The 2019 VAGC guidance states that “schools can make the adjustments to meet the needs of a trans pupil without being accused of discriminating against non-trans pupils.” This neglects the fact that sex is another protected characteristic under the Equality Act 2010 and the Public Sector Equality Duty requires schools to balance the needs of all protected characteristics. The legalities aside, last month, the Government updated its guidance that warns against the social transitioning of children and says that treating children as a different gender is not a neutral act and may have psychological consequences (following on from the findings of the Cass Interim report, March 2022).

While we are pleased to see in another media report that the Church will be updating VAGC after this new government guidance, we hope that this will be done urgently. The previous guidance of 2017 was found to have legal errors — erroneously equating gender reassignment with gender identity as a characteristic of the Equality Act — and was, therefore, republished in 2019. It has now been five long years during which many schools will have adopted and put in practice the beliefs and subsequent policies of VAGC with potentially damaging consequences for the children involved.

27 Old Gloucester Street
London WC1N 3AX

Waving goodbye to it?

From Mr Tobias Thornes

Sir, — I was interested to read your report about the loss of the Daily Service on Long Wave (LW) proposed by the BBC for the end of March (News, 12 January). Your readers may like to know that a campaign exists to keep LW, including a petition. Please see our website: www.keeplongwave.co.uk

We are very concerned that the loss of LW would leave many people behind who currently rely on it, including the elderly. It was recently reported that there are ten million “digitally deprived” people in the UK, and there will be many without access to the internet or digital radio who continue to depend on LW.

As a listener to the Daily Service, I am also very concerned that its relegation to digital only could lead to the death of the programme, especially as Radio 4 Extra is set to be axed, which would leave the Daily Service floundering in a hidden corner of BBC Sounds.

Three Wells, Hadzor
Worcestershire WR9 7DR

Who will take the books? Advice for downsizers

From the Revd John Davies

Sir, — Anna James’s helpful article, “Last homes for lost tomes” (Features, 19 January), might have also detailed another option available to those clearing their libraries: online book-buyers.
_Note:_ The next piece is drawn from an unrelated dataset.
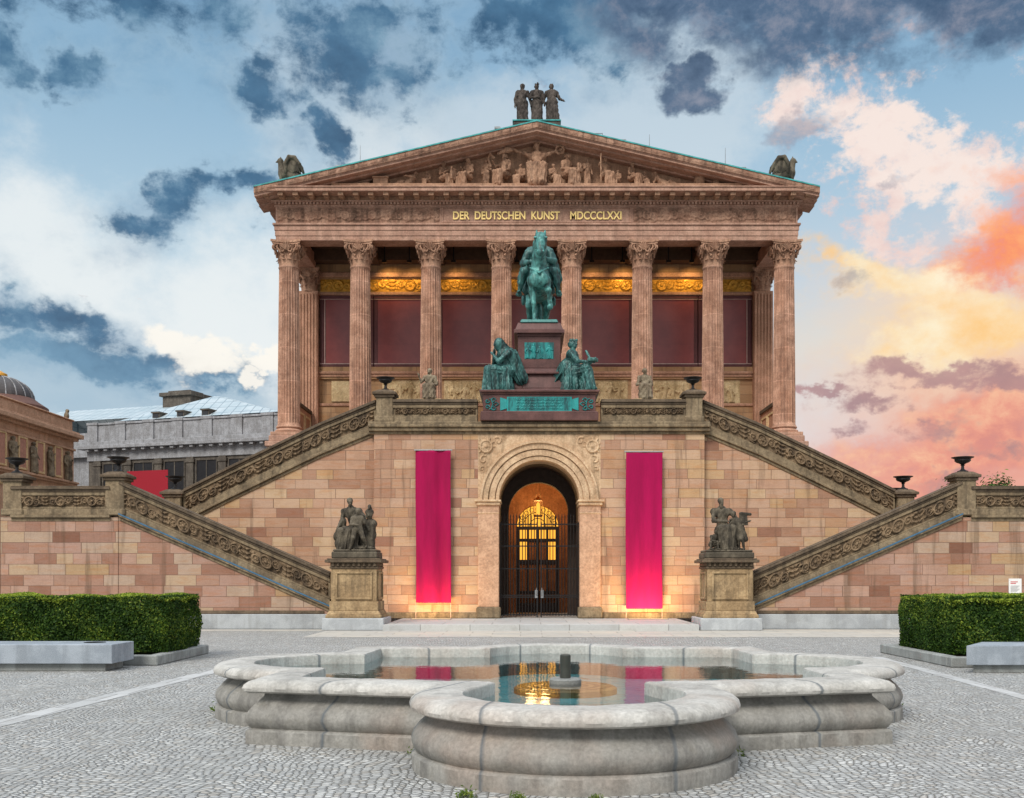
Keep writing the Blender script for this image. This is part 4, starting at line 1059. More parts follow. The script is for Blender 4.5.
for s in (-1,1):
    S.chain([(s*.22,.05,2.35),(s*.56,-.5,2.15),(s*.7,-.4,1.7),(s*.74,-.36,1.42)],[.2,.16,.12,.075],.05); S.cone((s*.74,-.34,1.36),(s*.8,-.68,1.32),.075,.05,.03)
    S.cone((s*.45,.1,2.2),(s*.5,.05,1.55),.12,.16,.05,.14,8,.5,1.); S.cone((s*.66,-.42,1.95),(s*.7,-.4,1.75),.15,.13,.03)
    S.cone((s*.76,-.5,1.27),(s*.8,-.5,1.27),.1,.1,.02)
S.ell((-.6,.05,1.18),(.09,.16,.2),.04); S.ell((.6,.1,1.15),(.08,.15,.18),.04)
S.cone((.3,.12,3.08),(.62,.2,2.1),.24,.3,.06,.12,9,0,1.); S.cone((-.3,.12,3.08),(-.52,.3,2.2),.22,.28,.06,.12,9,2,1.); S.cone((0,.25,3.0),(0,.55,1.9),.3,.5,.08,.1,11)
S.cone((.45,-.12,3.02),(.66,-.1,2.25),.14,.18,.05,.14,7,1,1.); S.box((0,.1,2.0),(.52,.6,.2),.15,.05)
S.build('rider', M_BRONZE2, EQ, .035, 2)
m = MB(); m.taper(-.72,.72,-1.66,1.8,-.1,0.03,.05); m.build('bronze_base', M_BRONZE2, EQ, bevel=.02)

# --- granite monument ----------------------------------------------------
MO = thing('monument_pedestal', 'stepped reddish brown granite monument with green bronze plaques, standing over the arch', 'monument', (0,MY,TER))
m = MB(); m.box(-2.18,2.18,38.35,43.1,TER+.17,TER+.45); m.taper(-2.18,2.18,38.35,43.1,TER+.45,TER+.52,.05); m.box(-2.08,2.08,38.45,43.,TER+.52,8.5); lo_ = m.build('lower_block', M_PORPH, MO, bevel=.015)
m = MB(); m.box(-2.15,2.15,38.38,43.07,8.5,8.56); m.box(-2.22,2.22,38.3,43.12,8.56,8.64); m.build('lower_cornice', M_PORPH, lo_, bevel=.015)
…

These, including Ziffit, WeBuyBooks and SellitBack, simply require the seller to scan their book’s barcode into the smartphone app, whereon a price is offered, and the book is instantly added to the list of items to be then boxed up and dispatched free of charge.

The work required is no more onerous than any other method of selling; the pricing is fair, and the resultant direct payment to the bank account means that the seller can choose to give to charity if desired — or, maybe, add to their collection one or two of those desirable Lent books advertised in the same issue.
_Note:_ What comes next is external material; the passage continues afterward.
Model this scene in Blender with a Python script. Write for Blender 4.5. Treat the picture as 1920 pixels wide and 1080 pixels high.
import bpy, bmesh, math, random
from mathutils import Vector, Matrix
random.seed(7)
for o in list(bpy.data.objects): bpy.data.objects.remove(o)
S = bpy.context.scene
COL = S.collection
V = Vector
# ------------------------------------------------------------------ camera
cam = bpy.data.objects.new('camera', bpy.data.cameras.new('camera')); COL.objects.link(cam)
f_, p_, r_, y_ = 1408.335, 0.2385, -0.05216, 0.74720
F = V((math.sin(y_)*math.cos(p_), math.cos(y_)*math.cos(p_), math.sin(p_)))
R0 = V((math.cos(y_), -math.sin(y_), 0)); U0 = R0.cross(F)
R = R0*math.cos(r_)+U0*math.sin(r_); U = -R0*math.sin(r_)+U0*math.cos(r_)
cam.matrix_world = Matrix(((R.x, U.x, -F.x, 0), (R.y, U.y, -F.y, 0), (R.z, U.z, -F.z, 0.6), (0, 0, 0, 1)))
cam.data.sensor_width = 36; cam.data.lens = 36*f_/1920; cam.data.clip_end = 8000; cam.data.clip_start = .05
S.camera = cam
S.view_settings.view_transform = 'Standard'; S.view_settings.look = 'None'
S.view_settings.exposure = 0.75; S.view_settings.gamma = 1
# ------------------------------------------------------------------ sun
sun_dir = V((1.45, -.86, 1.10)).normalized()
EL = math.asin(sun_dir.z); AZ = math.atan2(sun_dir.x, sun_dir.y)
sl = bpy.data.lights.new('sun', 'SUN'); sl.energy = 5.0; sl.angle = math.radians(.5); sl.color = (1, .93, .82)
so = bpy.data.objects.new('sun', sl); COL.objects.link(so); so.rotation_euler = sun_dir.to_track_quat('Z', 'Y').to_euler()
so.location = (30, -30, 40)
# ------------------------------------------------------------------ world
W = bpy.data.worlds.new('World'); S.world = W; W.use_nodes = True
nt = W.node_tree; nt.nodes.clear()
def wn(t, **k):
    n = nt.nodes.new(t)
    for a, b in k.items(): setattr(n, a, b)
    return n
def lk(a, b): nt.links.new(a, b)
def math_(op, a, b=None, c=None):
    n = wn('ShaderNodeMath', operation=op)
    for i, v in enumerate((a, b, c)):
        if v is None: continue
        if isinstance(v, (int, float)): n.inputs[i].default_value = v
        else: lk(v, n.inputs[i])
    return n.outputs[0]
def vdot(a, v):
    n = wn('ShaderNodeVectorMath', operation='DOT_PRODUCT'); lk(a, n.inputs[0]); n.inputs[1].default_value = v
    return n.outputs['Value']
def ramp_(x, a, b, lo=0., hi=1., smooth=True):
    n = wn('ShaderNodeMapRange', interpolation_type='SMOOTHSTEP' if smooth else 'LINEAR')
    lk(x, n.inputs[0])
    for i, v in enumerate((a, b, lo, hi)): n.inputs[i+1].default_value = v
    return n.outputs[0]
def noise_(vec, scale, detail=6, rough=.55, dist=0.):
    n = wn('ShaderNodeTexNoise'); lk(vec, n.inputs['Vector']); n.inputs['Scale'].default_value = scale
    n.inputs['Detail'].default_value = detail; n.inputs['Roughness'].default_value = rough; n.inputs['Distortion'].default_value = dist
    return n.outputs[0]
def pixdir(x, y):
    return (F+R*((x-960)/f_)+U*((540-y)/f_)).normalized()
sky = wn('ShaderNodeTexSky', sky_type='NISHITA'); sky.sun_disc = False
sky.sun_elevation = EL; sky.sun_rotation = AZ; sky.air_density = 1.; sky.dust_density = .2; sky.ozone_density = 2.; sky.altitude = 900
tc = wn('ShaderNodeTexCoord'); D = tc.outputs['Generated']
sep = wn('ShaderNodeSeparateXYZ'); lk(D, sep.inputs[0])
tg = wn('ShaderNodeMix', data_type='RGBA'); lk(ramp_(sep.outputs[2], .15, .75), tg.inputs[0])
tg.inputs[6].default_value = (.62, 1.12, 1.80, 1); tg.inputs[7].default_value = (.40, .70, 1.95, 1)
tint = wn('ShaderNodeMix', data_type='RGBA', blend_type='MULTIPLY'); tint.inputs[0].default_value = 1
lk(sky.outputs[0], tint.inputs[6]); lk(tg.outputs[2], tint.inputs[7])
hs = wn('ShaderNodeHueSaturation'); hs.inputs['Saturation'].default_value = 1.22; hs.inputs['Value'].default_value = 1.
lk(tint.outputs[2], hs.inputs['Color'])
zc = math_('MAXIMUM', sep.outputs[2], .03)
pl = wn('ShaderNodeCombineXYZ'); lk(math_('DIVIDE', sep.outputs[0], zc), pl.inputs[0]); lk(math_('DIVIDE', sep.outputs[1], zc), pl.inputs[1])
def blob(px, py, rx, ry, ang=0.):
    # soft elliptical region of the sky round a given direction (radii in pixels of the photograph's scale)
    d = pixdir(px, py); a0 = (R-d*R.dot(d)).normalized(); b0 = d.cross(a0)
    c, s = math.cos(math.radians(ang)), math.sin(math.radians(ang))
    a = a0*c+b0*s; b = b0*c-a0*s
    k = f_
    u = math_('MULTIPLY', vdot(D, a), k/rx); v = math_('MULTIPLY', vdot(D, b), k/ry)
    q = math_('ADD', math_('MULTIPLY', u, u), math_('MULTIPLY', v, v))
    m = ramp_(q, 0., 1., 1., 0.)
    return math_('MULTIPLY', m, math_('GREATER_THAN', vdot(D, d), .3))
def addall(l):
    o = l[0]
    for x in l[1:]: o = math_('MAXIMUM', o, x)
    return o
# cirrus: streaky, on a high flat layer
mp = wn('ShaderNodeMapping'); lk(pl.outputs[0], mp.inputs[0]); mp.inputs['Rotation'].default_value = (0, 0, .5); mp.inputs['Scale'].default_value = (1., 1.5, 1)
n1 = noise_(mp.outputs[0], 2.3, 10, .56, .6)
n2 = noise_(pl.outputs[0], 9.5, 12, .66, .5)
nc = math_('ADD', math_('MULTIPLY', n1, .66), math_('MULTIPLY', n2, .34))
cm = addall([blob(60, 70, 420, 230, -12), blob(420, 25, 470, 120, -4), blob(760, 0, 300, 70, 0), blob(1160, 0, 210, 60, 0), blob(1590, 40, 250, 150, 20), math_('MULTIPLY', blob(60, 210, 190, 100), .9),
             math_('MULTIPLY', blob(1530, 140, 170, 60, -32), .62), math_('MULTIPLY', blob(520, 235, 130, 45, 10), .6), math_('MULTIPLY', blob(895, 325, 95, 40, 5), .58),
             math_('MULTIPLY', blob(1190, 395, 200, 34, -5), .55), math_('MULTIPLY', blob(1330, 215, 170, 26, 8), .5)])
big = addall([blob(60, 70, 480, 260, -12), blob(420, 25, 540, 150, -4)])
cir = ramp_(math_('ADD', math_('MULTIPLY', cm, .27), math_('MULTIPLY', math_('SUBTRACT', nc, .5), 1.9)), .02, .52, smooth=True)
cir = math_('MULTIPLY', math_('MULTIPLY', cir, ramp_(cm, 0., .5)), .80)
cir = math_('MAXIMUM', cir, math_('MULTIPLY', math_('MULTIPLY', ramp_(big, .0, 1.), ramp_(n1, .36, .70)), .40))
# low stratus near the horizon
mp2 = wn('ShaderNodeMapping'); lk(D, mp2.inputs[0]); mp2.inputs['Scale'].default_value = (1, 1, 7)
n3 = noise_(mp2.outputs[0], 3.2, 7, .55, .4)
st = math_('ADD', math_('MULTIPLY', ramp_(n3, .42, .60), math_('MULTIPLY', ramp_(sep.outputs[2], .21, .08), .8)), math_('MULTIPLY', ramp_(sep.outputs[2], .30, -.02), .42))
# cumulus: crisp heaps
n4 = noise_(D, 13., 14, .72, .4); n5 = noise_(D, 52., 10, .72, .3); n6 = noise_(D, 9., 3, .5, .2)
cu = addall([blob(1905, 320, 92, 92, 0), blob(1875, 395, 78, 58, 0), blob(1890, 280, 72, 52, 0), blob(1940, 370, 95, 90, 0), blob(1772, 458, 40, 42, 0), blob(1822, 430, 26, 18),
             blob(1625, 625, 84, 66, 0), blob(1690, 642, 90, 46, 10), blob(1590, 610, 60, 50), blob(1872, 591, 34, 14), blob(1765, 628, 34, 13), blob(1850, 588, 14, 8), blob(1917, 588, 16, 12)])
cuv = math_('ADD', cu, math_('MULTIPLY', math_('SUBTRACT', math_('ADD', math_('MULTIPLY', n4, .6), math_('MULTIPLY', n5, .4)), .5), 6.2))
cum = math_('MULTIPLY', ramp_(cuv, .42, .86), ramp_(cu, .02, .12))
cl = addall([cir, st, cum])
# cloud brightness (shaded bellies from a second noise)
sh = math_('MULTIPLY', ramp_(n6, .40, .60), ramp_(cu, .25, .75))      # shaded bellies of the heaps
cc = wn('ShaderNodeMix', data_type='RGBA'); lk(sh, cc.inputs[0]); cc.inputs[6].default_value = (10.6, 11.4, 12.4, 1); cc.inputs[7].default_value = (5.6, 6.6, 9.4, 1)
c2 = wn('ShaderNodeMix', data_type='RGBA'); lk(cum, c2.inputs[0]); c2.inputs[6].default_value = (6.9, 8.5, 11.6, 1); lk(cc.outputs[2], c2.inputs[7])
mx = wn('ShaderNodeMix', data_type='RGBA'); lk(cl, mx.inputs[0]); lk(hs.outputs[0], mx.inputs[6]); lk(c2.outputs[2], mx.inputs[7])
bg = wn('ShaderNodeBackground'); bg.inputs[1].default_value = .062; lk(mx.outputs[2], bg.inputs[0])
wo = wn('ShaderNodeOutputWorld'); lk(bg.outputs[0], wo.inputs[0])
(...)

The Vicarage, Clapham Road
Austwick, Lancaster LA2 8BE

From the Revd Ann and the Revd Don Irvine

Sir, — Anna James made several helpful suggestions for the disposal of unwanted books. We should like to offer an additional option, namely Books2Africa.org, whither, a couple of years ago, we dispatched some 300kg of books. This UK-registered charity, based in Canterbury, accepts all manner of books (and computers) and sends them to Africa. Boxes of donated books are collected by national carriers at a reduced fee, sorted in Canterbury, and consigned to schools and colleges across Africa. The charity publishes a monthly e-newsletter giving information about final recipients of donations.

67 Greenwood Drive
Angmering BN16 4JW

From the Revd Malcolm Lorimer

Sir, — We have a bookshop that accepts people’s libraries and uses them for a charitable organisation, a local Christian museum. We have more than 70,000 books in subject order on all kinds of subjects. Run by volunteers, our shop is pleased to accept donations, especially from clergy. No book goes to landfill, and many go to other parts of the world. Bibles are among our bestsellers.

Alsager Book Emporium
Hassall Road Methodist Church
Hassall Road, Alsager ST7 2HH

Hymnological football

From the Revd Alan Davies

Sir, — The weakness in Professor Bradley’s suggestion (Letters, 19 January) that Rogers and Hammerstein’s “You’ll never walk alone” become the nation’s unofficial anthem is that it would never be sung by a Manchester United supporter.